Mark D. Roberts

In yesterday’s post I told the story of how, on my fiftieth birthday, I had just completed a 4-mile run when a young man complimented me for doing that “at your age.” Sounds pretty bad, doesn’t it? Well, I’ve heard worse things in my life.
In 1998 I was teaching a seminary extension course in Downey, California, a suburb of Los Angeles. During a break I went searching for a cup of coffee, and found myself at the oldest surviving McDonald’s restaurant. The Downey McDonald’s was, in fact, the fourth of the chain, but the three older ones had been torn down. This particular restaurant had obviously been recently redone, with its shiny exterior and classic 50s look. (For more information on this historic site, check out this page from the National Trust for Historic Preservation website. No joke!)
Anyway, I walked up to the outdoor service window and ordered a small coffee. I pulled the required 75 cents from my pocket and waited as a young woman, dressed in a 50s-style uniform, filled the styrofoam cup with steaming coffee. Finally she handed to me and said, “That will be 25 cents, please.”

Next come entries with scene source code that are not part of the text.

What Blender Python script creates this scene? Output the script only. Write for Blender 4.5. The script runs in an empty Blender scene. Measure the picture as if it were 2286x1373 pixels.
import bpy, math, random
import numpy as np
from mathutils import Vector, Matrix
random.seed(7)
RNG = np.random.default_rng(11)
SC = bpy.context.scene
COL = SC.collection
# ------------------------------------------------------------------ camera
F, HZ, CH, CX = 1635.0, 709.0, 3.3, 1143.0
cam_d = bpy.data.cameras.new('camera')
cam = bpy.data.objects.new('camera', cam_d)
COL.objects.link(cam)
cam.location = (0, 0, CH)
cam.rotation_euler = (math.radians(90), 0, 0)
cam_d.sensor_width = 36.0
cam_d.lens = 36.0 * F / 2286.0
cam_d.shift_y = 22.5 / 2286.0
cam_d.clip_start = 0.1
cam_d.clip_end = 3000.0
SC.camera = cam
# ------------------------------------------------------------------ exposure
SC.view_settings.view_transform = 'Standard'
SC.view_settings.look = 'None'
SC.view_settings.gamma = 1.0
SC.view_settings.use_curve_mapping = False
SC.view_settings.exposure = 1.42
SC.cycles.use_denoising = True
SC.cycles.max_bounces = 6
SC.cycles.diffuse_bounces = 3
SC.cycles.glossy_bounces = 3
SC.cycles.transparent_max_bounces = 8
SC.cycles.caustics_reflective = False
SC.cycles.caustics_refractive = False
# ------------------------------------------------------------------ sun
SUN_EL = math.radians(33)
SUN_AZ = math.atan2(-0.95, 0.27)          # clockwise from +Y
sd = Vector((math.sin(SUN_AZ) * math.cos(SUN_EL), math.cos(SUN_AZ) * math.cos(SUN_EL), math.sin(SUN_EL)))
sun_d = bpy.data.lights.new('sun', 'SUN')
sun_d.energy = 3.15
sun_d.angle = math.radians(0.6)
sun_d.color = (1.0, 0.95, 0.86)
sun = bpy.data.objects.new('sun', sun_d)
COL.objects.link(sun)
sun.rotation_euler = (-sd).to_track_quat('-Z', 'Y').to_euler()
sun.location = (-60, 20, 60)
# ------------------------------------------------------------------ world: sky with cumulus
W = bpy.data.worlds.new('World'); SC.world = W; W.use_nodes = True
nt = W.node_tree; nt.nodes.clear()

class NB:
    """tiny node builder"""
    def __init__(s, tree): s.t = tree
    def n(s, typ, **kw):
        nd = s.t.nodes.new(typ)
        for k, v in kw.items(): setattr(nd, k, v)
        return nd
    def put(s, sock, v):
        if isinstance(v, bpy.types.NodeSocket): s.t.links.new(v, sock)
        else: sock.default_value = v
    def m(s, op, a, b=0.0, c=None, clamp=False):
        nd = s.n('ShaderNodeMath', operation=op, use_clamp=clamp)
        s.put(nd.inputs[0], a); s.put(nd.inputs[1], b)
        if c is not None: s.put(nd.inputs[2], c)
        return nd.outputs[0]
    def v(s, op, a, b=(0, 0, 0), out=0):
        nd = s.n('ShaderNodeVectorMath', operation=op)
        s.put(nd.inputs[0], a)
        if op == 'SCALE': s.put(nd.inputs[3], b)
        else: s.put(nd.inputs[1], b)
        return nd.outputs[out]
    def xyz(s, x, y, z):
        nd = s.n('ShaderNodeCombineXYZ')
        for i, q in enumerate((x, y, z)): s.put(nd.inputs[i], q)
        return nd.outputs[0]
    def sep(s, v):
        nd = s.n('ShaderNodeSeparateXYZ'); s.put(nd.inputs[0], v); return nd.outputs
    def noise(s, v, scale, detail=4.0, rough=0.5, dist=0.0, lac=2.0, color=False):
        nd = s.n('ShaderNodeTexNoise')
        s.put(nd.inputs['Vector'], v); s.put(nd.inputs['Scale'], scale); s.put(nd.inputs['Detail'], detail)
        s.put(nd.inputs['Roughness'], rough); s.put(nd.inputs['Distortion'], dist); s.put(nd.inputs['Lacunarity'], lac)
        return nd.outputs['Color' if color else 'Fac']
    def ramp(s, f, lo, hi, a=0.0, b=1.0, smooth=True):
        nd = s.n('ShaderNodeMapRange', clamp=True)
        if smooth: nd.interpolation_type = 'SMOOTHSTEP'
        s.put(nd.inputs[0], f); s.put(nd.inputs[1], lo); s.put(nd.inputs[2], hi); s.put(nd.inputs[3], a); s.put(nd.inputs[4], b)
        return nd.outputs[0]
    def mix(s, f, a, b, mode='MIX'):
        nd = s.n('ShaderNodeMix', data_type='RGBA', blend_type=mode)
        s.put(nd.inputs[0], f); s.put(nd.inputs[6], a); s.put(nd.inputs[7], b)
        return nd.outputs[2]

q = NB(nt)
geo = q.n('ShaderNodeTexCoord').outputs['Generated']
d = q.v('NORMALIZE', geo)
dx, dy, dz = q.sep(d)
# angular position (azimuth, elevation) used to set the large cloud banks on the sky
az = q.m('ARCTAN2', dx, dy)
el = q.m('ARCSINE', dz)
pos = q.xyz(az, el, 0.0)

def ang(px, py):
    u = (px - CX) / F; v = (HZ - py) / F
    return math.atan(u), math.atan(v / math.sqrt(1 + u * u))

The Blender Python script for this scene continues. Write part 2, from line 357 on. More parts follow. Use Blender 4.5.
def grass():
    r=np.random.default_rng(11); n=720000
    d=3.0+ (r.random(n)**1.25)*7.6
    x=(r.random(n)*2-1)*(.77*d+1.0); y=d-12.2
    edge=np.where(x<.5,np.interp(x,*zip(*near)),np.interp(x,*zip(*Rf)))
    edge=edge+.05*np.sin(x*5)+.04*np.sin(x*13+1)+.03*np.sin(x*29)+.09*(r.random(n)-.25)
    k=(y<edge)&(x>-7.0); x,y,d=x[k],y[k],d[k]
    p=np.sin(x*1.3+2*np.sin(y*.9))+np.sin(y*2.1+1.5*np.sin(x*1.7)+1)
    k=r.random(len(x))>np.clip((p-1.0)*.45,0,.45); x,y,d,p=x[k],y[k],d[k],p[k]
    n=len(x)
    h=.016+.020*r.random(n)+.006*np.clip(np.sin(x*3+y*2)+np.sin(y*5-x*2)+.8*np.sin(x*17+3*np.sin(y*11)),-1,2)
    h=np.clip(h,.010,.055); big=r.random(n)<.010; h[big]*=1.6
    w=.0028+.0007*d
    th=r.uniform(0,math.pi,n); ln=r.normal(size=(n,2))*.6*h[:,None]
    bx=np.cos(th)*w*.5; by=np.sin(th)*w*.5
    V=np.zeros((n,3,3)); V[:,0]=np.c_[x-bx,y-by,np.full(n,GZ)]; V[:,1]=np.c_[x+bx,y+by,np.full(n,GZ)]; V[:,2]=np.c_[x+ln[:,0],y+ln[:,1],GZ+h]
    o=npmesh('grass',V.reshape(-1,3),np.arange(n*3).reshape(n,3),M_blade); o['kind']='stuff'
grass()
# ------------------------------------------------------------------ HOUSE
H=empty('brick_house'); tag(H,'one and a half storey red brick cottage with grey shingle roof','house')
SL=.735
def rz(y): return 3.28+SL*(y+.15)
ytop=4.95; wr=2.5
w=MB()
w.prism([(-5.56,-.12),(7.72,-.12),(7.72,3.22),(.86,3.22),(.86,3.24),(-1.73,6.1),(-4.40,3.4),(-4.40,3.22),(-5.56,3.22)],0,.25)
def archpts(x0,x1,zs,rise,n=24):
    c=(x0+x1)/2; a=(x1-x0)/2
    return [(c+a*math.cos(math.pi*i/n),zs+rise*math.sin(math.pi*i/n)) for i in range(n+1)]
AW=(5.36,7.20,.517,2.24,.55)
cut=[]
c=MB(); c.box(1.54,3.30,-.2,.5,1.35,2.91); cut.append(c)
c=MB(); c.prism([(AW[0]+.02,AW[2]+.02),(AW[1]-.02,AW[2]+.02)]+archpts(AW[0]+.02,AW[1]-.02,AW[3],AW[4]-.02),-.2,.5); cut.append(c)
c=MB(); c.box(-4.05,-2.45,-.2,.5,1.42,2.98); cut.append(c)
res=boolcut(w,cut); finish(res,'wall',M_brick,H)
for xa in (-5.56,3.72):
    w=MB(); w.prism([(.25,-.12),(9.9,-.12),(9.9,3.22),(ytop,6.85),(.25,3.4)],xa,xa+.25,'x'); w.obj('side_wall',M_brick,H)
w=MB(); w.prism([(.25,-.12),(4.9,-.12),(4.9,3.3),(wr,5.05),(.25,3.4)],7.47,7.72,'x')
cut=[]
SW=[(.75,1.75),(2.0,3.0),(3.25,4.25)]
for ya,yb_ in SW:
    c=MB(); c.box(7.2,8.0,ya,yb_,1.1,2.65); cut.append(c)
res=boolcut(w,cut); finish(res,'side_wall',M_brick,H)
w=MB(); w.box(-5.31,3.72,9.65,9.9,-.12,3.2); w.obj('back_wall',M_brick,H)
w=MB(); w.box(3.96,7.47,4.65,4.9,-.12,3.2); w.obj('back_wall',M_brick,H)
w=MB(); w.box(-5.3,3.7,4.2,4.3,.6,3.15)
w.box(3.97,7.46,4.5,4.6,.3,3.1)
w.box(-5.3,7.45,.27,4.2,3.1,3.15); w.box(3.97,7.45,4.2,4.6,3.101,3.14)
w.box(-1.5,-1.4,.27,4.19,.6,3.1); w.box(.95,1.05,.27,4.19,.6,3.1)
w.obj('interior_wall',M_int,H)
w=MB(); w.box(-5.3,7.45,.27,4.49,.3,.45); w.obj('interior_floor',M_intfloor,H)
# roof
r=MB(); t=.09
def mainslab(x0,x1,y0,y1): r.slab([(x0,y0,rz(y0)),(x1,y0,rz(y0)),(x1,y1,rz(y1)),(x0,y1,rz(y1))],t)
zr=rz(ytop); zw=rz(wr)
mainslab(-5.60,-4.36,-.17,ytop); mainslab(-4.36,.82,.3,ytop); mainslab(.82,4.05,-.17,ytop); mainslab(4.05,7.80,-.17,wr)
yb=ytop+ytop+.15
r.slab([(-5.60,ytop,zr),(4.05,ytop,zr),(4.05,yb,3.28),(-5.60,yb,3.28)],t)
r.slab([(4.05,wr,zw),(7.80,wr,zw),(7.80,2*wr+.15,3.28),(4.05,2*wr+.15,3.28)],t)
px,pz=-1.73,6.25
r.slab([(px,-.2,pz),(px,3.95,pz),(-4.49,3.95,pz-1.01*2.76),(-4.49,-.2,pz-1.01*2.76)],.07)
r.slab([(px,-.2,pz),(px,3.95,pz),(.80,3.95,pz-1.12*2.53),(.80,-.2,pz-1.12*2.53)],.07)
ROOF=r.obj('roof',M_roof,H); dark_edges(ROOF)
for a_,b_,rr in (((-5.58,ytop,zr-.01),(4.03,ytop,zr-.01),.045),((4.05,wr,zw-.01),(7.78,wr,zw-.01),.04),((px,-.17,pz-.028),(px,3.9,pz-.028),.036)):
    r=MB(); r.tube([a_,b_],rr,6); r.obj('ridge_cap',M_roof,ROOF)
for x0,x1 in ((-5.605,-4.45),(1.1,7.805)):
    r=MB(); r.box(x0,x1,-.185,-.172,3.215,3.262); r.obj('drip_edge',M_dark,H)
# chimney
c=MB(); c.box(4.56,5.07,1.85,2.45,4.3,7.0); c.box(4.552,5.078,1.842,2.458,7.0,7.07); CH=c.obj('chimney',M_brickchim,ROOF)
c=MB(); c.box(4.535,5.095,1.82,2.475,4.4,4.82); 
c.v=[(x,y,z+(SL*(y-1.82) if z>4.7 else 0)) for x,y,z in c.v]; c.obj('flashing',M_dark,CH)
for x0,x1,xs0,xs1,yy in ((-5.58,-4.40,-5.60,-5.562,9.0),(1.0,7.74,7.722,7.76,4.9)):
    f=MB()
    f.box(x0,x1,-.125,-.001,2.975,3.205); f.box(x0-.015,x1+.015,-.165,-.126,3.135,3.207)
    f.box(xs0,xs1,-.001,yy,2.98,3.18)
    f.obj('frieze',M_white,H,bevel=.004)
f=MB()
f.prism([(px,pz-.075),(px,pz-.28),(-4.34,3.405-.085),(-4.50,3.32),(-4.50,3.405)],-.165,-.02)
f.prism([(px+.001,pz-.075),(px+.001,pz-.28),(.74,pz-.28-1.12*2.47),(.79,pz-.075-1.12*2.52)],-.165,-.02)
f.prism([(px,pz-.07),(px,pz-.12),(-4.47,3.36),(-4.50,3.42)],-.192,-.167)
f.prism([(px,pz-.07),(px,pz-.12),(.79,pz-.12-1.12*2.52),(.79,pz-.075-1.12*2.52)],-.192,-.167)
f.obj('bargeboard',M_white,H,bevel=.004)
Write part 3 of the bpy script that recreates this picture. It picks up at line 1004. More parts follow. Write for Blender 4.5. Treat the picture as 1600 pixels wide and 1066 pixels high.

“25 cents?” I queried, thinking that perhaps I had lucked into a special coffee promotion, “Why is it only 25 cents?”
Without the slightest hesitation, the young woman said kindly, “Because that’s the senior discount price.”
Speechless, I handed her a quarter and walked away, dumbfounded. People used to think I looked a bit older than my 38 years, but nobody had ever suggested that I was 55 before. (Once, when I was 19, I drove on a field trip for my 10-year-old sister’s class. One of the mothers said to me, “Oh, we always like it when the fathers drive.”)
I’ve been back to that fateful McDonald’s several times, and I’m pleased to report that nobody has ever offered me a senior discount. This has happened to me at two other McDonald’s restaurants, however. But, being a glutton for punishment, I keep on going back. They do have the best fast-food coffee around, in my aged opinion.